One odd thing I noticed that I've never tried to take advantage of (but will in the future) is a surge in daylight older buck scraping at the end of the rut. With peak breeding being somewhere around the 10th to 17th of November, I was really surprised by the number of good bucks working scrapes at any hour during daylight the last days of November to the first couple of days of December. From years of looking at data on buck pictures by date, I knew there was a spike in buck pictures at that time but had never focused on the time of day those pictures were being taken. A really shocking percentage are during daylight.
Yes I have noticed this as well. I typically feel like my best chances of killing a mature buck is (1) right before breading starts and (2) right at the very tail end. (3) would be late season food sources when some of them return to summer like patterns.
I think the reason there is a lull between the scraping is they are actively breeding and once the receptive does start to taper off they begin surveying again through scraping.
For me once breading starts I pay less attention to the scrapes because they become sporadic. For example bucks will often make numerous random scrapes while tending a doe especially if there are other bucks in the area. He will likely never return to those scrapes. I often find them in clusters and usually there will be one or two out in the open with no licking branch, which gives it away for me. He is posturing for the other bucks the area.
I will still monitor the scrapes he started before the breading started but with not as much urgency. I feel like the first time he exposes himself in daylight at the beginning of the chase/breading phase is always my best chance. They often do return to these scrapes when they come off a doe.
I do believe there are several types of scrapes and the deer put them in certain locations for certain reasons. I believe bucks use them to monitor what stage the does are in, inventory the herd, and show dominance in the area. This why I will often collect tarsal glands from bucks from other farms that have been killed and drag them through known scrape lines of deer I'm hunting. This has helped me kill some great deer. I'm not typically hunting directly over the scrapes, I'm mainly just using the data I get to determine when I need to run and get in a stand.
This deer is a prime example of this tactic working out for me. I was monitoring the scrapes like a hawk on this farm and knew I needed to be in the woods within the next 24-48 hours by what I was seeing coming in on my cameras. We knew this buck was there but we couldn't even get pictures of him, he was a super old deer. I drug tarsal glands from a buck from another farm through the area I believed he was bedding in and rattled before I got to where I wanted to climb a tree. He came in so slow I kept thinking it was a bird taking a hop on the ground. He would take 2-3 steps and stand there for 20-30 minutes. I stood in 1 spot for an hour an half before I could even see him, it was so thick where I was I shot him at 5 yards on the ground.
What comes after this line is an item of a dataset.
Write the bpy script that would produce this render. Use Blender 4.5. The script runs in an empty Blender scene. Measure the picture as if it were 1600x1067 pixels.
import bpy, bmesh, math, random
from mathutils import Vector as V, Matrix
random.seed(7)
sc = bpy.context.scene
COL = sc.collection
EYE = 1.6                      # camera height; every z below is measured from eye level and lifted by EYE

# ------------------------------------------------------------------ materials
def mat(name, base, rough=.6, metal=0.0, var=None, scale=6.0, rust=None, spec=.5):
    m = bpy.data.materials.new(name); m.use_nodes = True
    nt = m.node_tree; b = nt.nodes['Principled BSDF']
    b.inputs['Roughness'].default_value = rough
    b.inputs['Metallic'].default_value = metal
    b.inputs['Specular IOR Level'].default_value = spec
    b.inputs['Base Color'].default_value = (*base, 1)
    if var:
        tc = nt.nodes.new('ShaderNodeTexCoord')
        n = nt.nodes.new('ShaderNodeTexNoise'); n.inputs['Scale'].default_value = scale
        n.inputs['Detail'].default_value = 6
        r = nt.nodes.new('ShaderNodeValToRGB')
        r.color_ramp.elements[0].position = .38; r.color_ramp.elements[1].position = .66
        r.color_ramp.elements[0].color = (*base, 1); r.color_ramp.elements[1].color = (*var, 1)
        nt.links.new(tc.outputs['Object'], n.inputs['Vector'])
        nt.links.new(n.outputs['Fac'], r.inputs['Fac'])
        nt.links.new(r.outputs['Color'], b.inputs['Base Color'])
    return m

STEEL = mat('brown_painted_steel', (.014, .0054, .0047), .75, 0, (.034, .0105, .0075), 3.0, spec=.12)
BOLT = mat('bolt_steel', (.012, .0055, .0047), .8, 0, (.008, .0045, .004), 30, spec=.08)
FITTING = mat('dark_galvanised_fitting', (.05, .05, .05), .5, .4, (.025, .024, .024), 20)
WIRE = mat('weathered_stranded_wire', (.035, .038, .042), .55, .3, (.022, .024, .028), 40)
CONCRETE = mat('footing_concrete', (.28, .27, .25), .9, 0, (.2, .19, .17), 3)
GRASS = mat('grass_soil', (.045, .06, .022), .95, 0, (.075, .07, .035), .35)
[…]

So for me it is more of an alarm clock telling me to get in the woods at the right time. I can make my own schedule most of the time so I can typically make it work. This year I only got to hunt 5 times because I was so busy running my company but I used this method and my first hunt I could have shot the two biggest bucks that we knew were on that particular farm but chose to pass them.
I hope someone can take something from this and use it. I know we are busy with work and family and getting into the woods can be hard sometimes, so making the best of our time really counts.
So if you can't tell from my post, watching scrapes are literally the best tool I have ever discovered that has put me in the woods at the right times to be in the woods, and I am almost always predicting these times earlier than other hunters in my areas from what I see on my cameras. And I believe the window is short, 48 hours or so before it is gone.
BSK I believe if you could overlay GPS collar tracking and scrape activity we would probably see a picture we've never seen before and it would make more sense as to what exactly is taking place.